Amatzia Baram
Professor Emeritus of Middle East History and Director of the Center for Iraq Studies, University of Haifa
Amatzia Baram is a professor emeritus in the Department of the History of the Middle East and founder and director of the Center for Iraq Studies at the University of Haifa, Israel. Baram completed all three of his degrees at the Hebrew University of Jerusalem. He was awarded a PhD in 1986 for a dissertation on Baathist Iraq and has taught at the University of Haifa since then. He wrote studies and lectured on Iraqi society (with an emphasis on the tribes of Iraq) for the U.S. military from 2005-09. At the University of Haifa, he served as chairman of the Department of Middle East History and director of the Jewish-Arab Center and worked in the Institute for Middle East Studies. His main fields of study are Iraq from 1920-2013; politics, religion, culture, and society; tribe and state in the Middle East; the Arab Shia; political Islam; and Baathist Syria.

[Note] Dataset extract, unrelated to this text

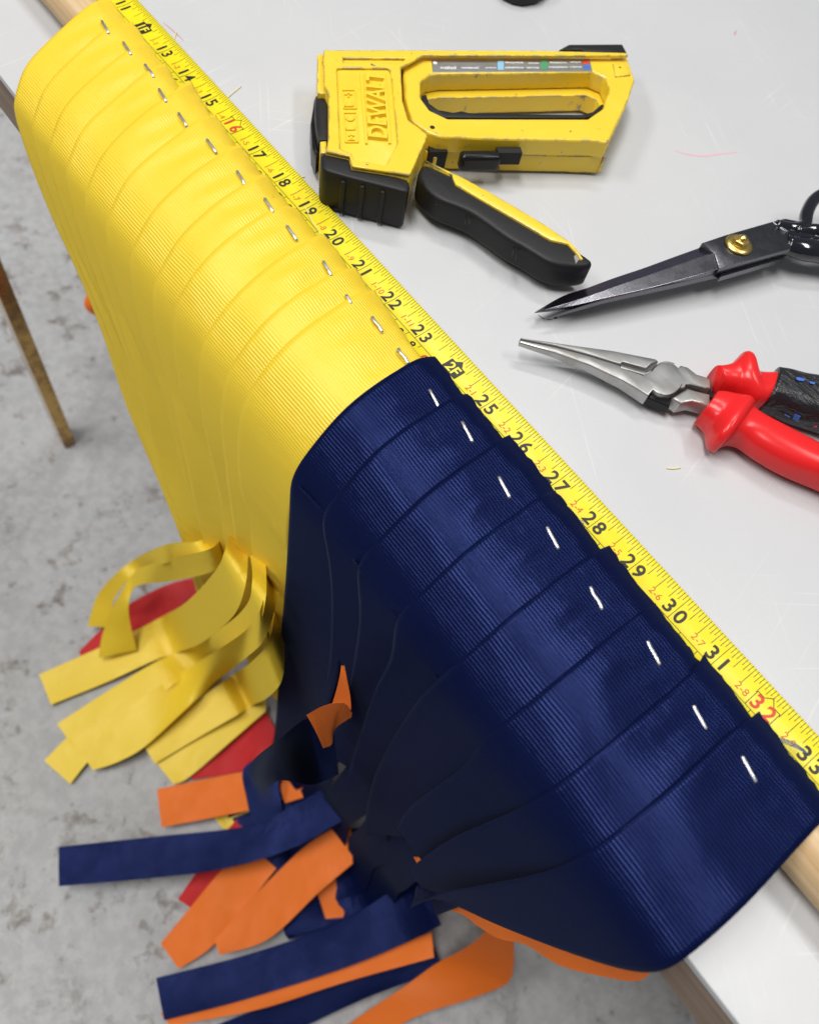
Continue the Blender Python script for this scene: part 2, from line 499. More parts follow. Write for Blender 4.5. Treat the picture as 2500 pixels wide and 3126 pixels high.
# ------------------------------------------------------------------ setting: floor and table
FLOOR = -24.0
fl = mesh_obj('floor', [(-130, -130, FLOOR), (130, -130, FLOOR), (130, 130, FLOOR), (-130, 130, FLOOR)], [[0, 1, 2, 3]], M_con)
fl['kind'] = 'structure'

EY = -3.445
tb = thing('work_table', 'white laminate work table with brown wooden edge under the tools', 'table', (-17, EY, FLOOR))
V, F = box_geo((13.0, EY + 20 + 0.02, -0.09), (1, 0, 0), (0, 1, 0), (0, 0, 1), 31.3, 20, 0.09)
bevel(mesh_obj('tabletop', V, F, M_tab, tb), 0.02, 2)
V, F = box_geo((13.0, EY + 20 + 0.06, -0.80), (1, 0, 0), (0, 1, 0), (0, 0, 1), 31.24, 20.02, 0.615)
bevel(mesh_obj('wooden_edge', V, F, M_edge, tb), 0.02, 2)
for lx, ly in ((-17.72, -3.99), (43.5, -3.99), (-17.72, 36.0), (43.5, 36.0)):
    V, F = box_geo((lx, ly, (FLOOR - 0.9) / 2 + 0.05), (1, 0, 0), (0, 1, 0), (0, 0, 1), 0.57, 0.29, (-FLOOR - 0.9) / 2)
    bevel(mesh_obj('leg', V, F, M_leg, tb), 0.03, 2)

# ------------------------------------------------------------------ dowel
DC = Vector((0, -1.13, 0.495)); DR = 0.49
prof = []
rings = []
for x in [-30 + k * 0.9 for k in range(64)]:
    rings.append([Vector((x, DC.y + DR * math.cos(2 * math.pi * j / 40), DC.z + DR * math.sin(2 * math.pi * j / 40))) for j in range(40)])
V, F = loft_geo(rings)
dw = mesh_obj('wooden_dowel', V, F, M_dow, None, True)
tag(dw, 'round pale pine dowel lying along the table edge under the ribbons', 'dowel')

# ------------------------------------------------------------------ tape measure
_txt = {}
def text_prepare(strings, bold=0.0):
    objs = []
    for s_ in strings:
        cu = bpy.data.curves.new('t', 'FONT'); cu.body = s_; cu.size = 1.0; cu.align_x = 'CENTER'
        cu.resolution_u = 4; cu.offset = bold
        o = bpy.data.objects.new('t', cu); COL.objects.link(o); objs.append((s_, o, cu))
    dg = bpy.context.evaluated_depsgraph_get(); dg.update()
    for s_, o, cu in objs:
        e = o.evaluated_get(dg); me = e.to_mesh()
        _txt[(s_, bold)] = ([(v.co.x, v.co.y) for v in me.vertices], [list(p.vertices) for p in me.polygons])
        e.to_mesh_clear()
    for s_, o, cu in objs:
        bpy.data.objects.remove(o); bpy.data.curves.remove(cu)
def text_geo(s_, bold, f):
    V, F = _txt[(s_, bold)]
    return [f(x, y) for x, y in V], F
def tz(y): return 0.035 + 0.10 * ((y - 0.05) / 0.5) ** 2
def tp(x, y, up=0.004): return Vector((x, y, tz(y) + up))

ins = [str(k) for k in range(9, 37)]
small = ['%d-%d' % (a, b) for a in (1, 2) for b in range(1, 12)]
cms = [str(k) for k in range(10)]
text_prepare(ins + ['1F', '2F', '1', '2', '3'] + cms, 0.022)
text_prepare(small, 0.0)
tape = thing('tape_measure', 'yellow measuring tape blade stretched out along the dowel with inch numerals', 'tape measure', (0, 0, 0))
YS = [-0.45 + 1.0 * k / 12 for k in range(13)]
rings = []
V, F = [], []
XS = [-16 + k * 2.0 for k in range(18)]
for x in XS:
    for y in YS: V.append(tp(x, y, 0))
nY = len(YS)
for i in range(len(XS) - 1):
    for j in range(nY - 1):
        F.append([i * nY + j, (i + 1) * nY + j, (i + 1) * nY + j + 1, i * nY + j + 1])
solid(mesh_obj('blade', V, F, M_blade, tape, True), 0.012)
def strip_on_tape(x0, x1, y0, y1, n=4, up=0.004):
    V, F = [], []
    for k in range(n + 1):
        y = lerp(y0, y1, k / n)
        V += [tp(x0, y, up), tp(x1, y, up)]
    for k in range(n):
        F.append([2 * k, 2 * k + 1, 2 * k + 3, 2 * k + 2])
    return V, F
ticks = []
BX = {12, 24}; RX = {16, 32}
def xin(i): return i - 22.0
for i16 in range(8 * 16, 36 * 16):
    x = xin(i16 / 16)
    if i16 % 16 == 0: L = 0.54; 
    elif i16 % 8 == 0: L = 0.34
    elif i16 % 4 == 0: L = 0.26
    elif i16 % 2 == 0: L = 0.17
    else: L = 0.125
    wd = 0.011
    if i16 % 16 == 0 and i16 // 16 in BX | RX: L = 0.12
    ticks.append(strip_on_tape(x - wd / 2, x + wd / 2, 0.55 - L, 0.548))
ticks.append(strip_on_tape(-15, 17, -0.006, 0.006, 1))
for mm in range(int(8 * 25.4), int(36 * 25.4)):
    x = xin(mm / 25.4)
    if mm % 10 == 0: ticks.append(strip_on_tape(x - 0.006, x + 0.006, -0.10, 0.0, 2))
    if mm % 5 == 0: ticks.append(strip_on_tape(x - 0.005, x + 0.005, -0.448, -0.27, 2))
    else: ticks.append(strip_on_tape(x - 0.004, x + 0.004, -0.448, -0.34, 2))
V, F = join(*ticks)
o = mesh_obj('tick_marks', V, F, M_tick, tape); o['kind'] = 'stuff'
blk, red, ora, plates, yprint = [], [], [], [], []
for i in range(9, 36):
    x = xin(i)
    s_ = str(i)
    if i in BX:
        x0, x1 = x - 0.20, x + 0.20
        plates.append(strip_on_tape(x0, x1, 0.035, 0.315, 3, 0.006))
        tri = [tp(x - 0.10, 0.313, 0.006), tp(x + 0.10, 0.313, 0.006), tp(x, 0.42, 0.006)]
        plates.append((tri, [[0, 1, 2]]))
        yprint.append(text_geo('1F' if i == 12 else '2F', 0.022, lambda a, b: tp(x + a * 0.30, 0.07 + b * 0.30, 0.009)))
        continue
    tgt = red if i in RX else blk
    if i in RX:
        for q in ((x - 0.24, x - 0.228, 0.0, 0.33), (x + 0.228, x + 0.24, 0.0, 0.33), (x - 0.24, x - 0.1, 0.322, 0.334), (x + 0.1, x + 0.24, 0.322, 0.334)):
            blk.append(strip_on_tape(*q, 3, 0.006))
        for sx in (-1, 1):
            blk.append(([tp(x + sx * 0.1, 0.322, 0.006), tp(x + sx * 0.1, 0.338, 0.006), tp(x, 0.44, 0.006), tp(x, 0.42, 0.006)], [[0, 1, 2, 3]]))
    # the two digits stand either side of the inch line
    for dg_, dx in ((s_[0] if len(s_) > 1 else '', -0.125), (s_[-1], 0.125)):
        if dg_:
            tgt.append(text_geo(dg_, 0.022, lambda a, b: tp(x + dx + a * 0.37, 0.065 + b * 0.37, 0.006)))
    k = i % 12
for i in range(13, 36):
    if i % 12 == 0: continue
    s_ = '%d-%d' % (i // 12, i % 12)
    x = xin(i) - 0.42
    ora.append(text_geo(s_, 0.0, lambda a, b: tp(x + a * 0.19, 0.085 + b * 0.19, 0.006)))
for cm in range(22, 92):
    x = xin(cm / 2.54) - 0.12
    if cm % 10 == 0:
        red.append(text_geo('0', 0.022, lambda a, b: tp(x + a * 0.26, -0.25 + b * 0.26, 0.006)))
    else:
        blk.append(text_geo(str(cm % 10), 0.022, lambda a, b: tp(x + a * 0.26, -0.25 + b * 0.26, 0.006)))
for nm, g_, mt in (('black_numerals', blk, M_ink), ('red_numerals', red, M_rprint), ('feet_inch_numerals', ora, M_oprint), ('foot_mark_plate', plates, M_ink), ('foot_mark_numerals', yprint, M_yprint)):
    V, F = join(*g_)
    o = mesh_obj(nm, V, F, mt, tape); o['kind'] = 'stuff'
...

Baram has been a resident fellow at a number of international research institutions. He was a senior associate member at St Antony’s College, Oxford in 1989 and 1990. He was a senior fellow at the Woodrow Wilson International Center for Scholars (1990, 1994-95, and 2005), the United States Institute of Peace (1997-98 and 2003-04), and the Rockefeller Foundation’s Bellagio Center. Additionally, he worked at the Brookings Institution in 2002-03. In 1998-99 and 2010-11, Baram taught as a Goldman Chair Professor at Georgetown University in Washington, DC. Baram has advised the Israeli government since 1980 and advised multiple U.S. administrations on Iraq and the Gulf. Baram has been interviewed by most of the world’s leading TV and radio stations (including CNN, CBS, ABC, NBC, CNBC, MSNBC, PBS, NPR, and the BBC, as well as Canadian, German, Italian, Dutch, and Japanese broadcasters). He has also been interviewed by and published articles in leading publications (such as The New York Times, The Washington Post, The Wall Street Journal, The Times of London, Financial Times, The Guardian, Foreign Policy, and Foreign Affairs). Baram has published four books and some 70 articles in professional magazines. Baram co-wrote Iraq Between Occupations: Perspectives from 1920 to the Present (Palgrave MacMillan, 2010). Baram’s latest book is Saddam Husayn and Islam, 1968–2003: Ba’thi Iraq from Secularism to Faith (Woodrow Wilson Center Press with Johns Hopkins University Press, 2014).